The image should enlarge to a size that shows the details of the product, such as the stitching, the construction, the texture, the fittings. Even better, since devices can vary in size, and an enlarged image could still appear small on the screen, the image should be zoomable, whether that is via the “pinch” features of a smartphone or a slider or magnifying glass, as seen on Connection.com below.

ecommerce image example 1

For higher-priced products, the images need to be even more representative. Not only should they be large and detailed, there should also be multiple views, allowing the user to see the front, back, side or even specific details of the product or how it is used.

ecommerce example, Sears

And for even higher-priced products, video or interactive 360-degree imagery should be employed.

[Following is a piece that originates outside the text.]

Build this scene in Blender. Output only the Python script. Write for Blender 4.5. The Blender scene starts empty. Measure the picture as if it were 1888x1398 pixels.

ecommerce example, 360 view

Allowing the shopper to explore in a way as close as possible to an in-store experience can increase their confidence in the product and their decision to buy.

The images also lend credibility to your store and help you stand out. Using high-quality professional photos instead of blurry, poorly-lit photos taken with your phone conveys professionalism and evokes trust. Hiring a professional photographer every time you have a new product can be expensive. If you are selling someone else’s products, contact the manufacturer and see if they have product photos you can use. If you are taking your own, make an investment in your equipment and take an introductory photography class.

Bonus: Another reason to ensure images are high quality is that they are shareable and can compel other potential users to visit your site and eventually buy.